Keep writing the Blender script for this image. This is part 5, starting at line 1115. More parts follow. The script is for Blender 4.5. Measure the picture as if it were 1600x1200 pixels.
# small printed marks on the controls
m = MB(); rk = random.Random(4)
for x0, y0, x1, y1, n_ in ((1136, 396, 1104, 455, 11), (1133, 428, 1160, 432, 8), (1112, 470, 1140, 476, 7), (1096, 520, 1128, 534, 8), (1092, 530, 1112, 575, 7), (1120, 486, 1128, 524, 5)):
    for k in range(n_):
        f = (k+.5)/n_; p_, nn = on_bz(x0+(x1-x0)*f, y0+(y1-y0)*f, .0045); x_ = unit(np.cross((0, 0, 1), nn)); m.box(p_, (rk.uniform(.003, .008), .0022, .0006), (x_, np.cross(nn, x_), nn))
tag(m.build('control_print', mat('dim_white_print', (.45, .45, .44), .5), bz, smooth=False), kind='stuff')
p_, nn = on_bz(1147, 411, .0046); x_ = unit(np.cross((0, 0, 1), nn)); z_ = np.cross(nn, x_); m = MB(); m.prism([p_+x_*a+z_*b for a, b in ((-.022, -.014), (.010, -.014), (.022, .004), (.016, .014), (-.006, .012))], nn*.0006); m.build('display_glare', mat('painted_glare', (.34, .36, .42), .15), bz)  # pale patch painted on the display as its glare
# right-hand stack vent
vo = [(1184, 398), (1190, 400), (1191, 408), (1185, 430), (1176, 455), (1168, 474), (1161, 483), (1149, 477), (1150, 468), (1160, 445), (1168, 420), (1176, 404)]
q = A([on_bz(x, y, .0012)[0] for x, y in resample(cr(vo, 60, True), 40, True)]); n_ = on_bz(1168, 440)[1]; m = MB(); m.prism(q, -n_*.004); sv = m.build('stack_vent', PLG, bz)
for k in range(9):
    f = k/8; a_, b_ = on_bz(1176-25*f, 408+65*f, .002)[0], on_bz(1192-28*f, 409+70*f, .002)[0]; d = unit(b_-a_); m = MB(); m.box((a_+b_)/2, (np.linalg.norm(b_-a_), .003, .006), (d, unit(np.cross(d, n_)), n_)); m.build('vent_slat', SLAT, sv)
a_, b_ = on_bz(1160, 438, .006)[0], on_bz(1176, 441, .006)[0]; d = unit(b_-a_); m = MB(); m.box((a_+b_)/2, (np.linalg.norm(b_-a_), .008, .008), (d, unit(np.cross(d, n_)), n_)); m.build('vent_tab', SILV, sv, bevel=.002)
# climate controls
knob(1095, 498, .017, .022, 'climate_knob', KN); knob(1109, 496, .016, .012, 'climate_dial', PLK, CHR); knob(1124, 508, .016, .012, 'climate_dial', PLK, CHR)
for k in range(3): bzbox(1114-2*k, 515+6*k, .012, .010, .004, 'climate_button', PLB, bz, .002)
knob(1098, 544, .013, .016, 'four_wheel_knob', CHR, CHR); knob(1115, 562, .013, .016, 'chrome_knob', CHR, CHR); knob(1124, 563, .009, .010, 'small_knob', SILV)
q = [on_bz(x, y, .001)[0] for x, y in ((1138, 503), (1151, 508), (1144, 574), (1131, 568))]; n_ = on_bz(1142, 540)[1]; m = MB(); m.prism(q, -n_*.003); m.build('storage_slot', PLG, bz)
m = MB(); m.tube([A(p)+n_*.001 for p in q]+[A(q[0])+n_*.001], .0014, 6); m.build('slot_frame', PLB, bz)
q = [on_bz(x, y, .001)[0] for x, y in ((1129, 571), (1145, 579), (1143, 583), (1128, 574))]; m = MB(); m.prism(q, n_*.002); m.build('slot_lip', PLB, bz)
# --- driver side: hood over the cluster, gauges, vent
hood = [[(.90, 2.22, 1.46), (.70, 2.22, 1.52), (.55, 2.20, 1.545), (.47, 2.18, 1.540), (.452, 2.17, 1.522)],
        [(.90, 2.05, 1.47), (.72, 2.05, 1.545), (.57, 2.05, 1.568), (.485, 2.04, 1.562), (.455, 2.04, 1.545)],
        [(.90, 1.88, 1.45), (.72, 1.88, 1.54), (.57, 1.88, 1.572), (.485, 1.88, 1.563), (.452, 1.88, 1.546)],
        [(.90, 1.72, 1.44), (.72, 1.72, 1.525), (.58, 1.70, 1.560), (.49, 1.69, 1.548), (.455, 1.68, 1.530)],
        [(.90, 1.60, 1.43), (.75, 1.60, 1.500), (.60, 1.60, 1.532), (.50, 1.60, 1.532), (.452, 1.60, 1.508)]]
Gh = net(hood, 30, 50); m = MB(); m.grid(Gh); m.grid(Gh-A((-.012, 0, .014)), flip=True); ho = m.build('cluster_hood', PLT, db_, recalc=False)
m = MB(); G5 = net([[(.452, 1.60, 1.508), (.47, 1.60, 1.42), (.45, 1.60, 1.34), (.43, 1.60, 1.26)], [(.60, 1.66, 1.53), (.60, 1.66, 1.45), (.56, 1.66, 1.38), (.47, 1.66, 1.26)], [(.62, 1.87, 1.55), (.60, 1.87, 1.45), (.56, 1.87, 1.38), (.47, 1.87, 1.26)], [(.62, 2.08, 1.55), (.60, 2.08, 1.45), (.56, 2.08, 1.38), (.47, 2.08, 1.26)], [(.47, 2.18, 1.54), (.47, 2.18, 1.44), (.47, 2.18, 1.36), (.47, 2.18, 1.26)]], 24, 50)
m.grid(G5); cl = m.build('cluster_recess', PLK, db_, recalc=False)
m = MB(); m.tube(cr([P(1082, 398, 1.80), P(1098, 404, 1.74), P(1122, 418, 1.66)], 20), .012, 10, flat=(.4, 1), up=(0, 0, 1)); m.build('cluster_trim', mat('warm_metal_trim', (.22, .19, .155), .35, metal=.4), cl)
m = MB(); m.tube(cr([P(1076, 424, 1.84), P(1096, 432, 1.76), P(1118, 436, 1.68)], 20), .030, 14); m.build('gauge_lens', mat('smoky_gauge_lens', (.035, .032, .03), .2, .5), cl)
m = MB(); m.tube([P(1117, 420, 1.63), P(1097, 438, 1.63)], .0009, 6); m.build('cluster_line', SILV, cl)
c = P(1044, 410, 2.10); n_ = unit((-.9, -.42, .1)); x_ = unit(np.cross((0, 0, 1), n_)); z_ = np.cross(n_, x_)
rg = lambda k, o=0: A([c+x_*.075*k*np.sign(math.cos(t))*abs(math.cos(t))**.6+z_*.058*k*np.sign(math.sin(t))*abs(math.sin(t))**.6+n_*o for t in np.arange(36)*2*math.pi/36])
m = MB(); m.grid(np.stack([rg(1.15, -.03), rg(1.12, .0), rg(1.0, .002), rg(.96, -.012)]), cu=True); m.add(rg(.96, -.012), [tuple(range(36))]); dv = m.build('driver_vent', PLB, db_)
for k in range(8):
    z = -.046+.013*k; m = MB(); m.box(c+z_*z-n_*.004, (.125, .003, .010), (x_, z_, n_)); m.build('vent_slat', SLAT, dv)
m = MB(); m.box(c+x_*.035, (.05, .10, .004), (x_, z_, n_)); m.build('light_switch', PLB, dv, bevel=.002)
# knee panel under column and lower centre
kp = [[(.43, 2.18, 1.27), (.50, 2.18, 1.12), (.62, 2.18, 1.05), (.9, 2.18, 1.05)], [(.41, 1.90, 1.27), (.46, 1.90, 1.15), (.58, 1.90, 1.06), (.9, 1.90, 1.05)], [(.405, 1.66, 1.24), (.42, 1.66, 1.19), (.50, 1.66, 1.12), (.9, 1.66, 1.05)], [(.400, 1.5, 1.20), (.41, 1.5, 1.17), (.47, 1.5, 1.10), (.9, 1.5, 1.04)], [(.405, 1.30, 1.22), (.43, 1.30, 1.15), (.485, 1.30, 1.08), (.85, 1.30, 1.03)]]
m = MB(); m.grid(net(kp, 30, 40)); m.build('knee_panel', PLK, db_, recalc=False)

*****

# Task instructions
The lines to quote run from the one containing "Gh = net(hood, 30, 50);" through the final line of the material above; please give them exactly, both ends included, and nothing else.

# Complete answer
Gh = net(hood, 30, 50); m = MB(); m.grid(Gh); m.grid(Gh-A((-.012, 0, .014)), flip=True); ho = m.build('cluster_hood', PLT, db_, recalc=False)
m = MB(); G5 = net([[(.452, 1.60, 1.508), (.47, 1.60, 1.42), (.45, 1.60, 1.34), (.43, 1.60, 1.26)], [(.60, 1.66, 1.53), (.60, 1.66, 1.45), (.56, 1.66, 1.38), (.47, 1.66, 1.26)], [(.62, 1.87, 1.55), (.60, 1.87, 1.45), (.56, 1.87, 1.38), (.47, 1.87, 1.26)], [(.62, 2.08, 1.55), (.60, 2.08, 1.45), (.56, 2.08, 1.38), (.47, 2.08, 1.26)], [(.47, 2.18, 1.54), (.47, 2.18, 1.44), (.47, 2.18, 1.36), (.47, 2.18, 1.26)]], 24, 50)
m.grid(G5); cl = m.build('cluster_recess', PLK, db_, recalc=False)
m = MB(); m.tube(cr([P(1082, 398, 1.80), P(1098, 404, 1.74), P(1122, 418, 1.66)], 20), .012, 10, flat=(.4, 1), up=(0, 0, 1)); m.build('cluster_trim', mat('warm_metal_trim', (.22, .19, .155), .35, metal=.4), cl)
m = MB(); m.tube(cr([P(1076, 424, 1.84), P(1096, 432, 1.76), P(1118, 436, 1.68)], 20), .030, 14); m.build('gauge_lens', mat('smoky_gauge_lens', (.035, .032, .03), .2, .5), cl)
m = MB(); m.tube([P(1117, 420, 1.63), P(1097, 438, 1.63)], .0009, 6); m.build('cluster_line', SILV, cl)
c = P(1044, 410, 2.10); n_ = unit((-.9, -.42, .1)); x_ = unit(np.cross((0, 0, 1), n_)); z_ = np.cross(n_, x_)
rg = lambda k, o=0: A([c+x_*.075*k*np.sign(math.cos(t))*abs(math.cos(t))**.6+z_*.058*k*np.sign(math.sin(t))*abs(math.sin(t))**.6+n_*o for t in np.arange(36)*2*math.pi/36])
m = MB(); m.grid(np.stack([rg(1.15, -.03), rg(1.12, .0), rg(1.0, .002), rg(.96, -.012)]), cu=True); m.add(rg(.96, -.012), [tuple(range(36))]); dv = m.build('driver_vent', PLB, db_)
for k in range(8):
    z = -.046+.013*k; m = MB(); m.box(c+z_*z-n_*.004, (.125, .003, .010), (x_, z_, n_)); m.build('vent_slat', SLAT, dv)
m = MB(); m.box(c+x_*.035, (.05, .10, .004), (x_, z_, n_)); m.build('light_switch', PLB, dv, bevel=.002)
# knee panel under column and lower centre
kp = [[(.43, 2.18, 1.27), (.50, 2.18, 1.12), (.62, 2.18, 1.05), (.9, 2.18, 1.05)], [(.41, 1.90, 1.27), (.46, 1.90, 1.15), (.58, 1.90, 1.06), (.9, 1.90, 1.05)], [(.405, 1.66, 1.24), (.42, 1.66, 1.19), (.50, 1.66, 1.12), (.9, 1.66, 1.05)], [(.400, 1.5, 1.20), (.41, 1.5, 1.17), (.47, 1.5, 1.10), (.9, 1.5, 1.04)], [(.405, 1.30, 1.22), (.43, 1.30, 1.15), (.485, 1.30, 1.08), (.85, 1.30, 1.03)]]
m = MB(); m.grid(net(kp, 30, 40)); m.build('knee_panel', PLK, db_, recalc=False)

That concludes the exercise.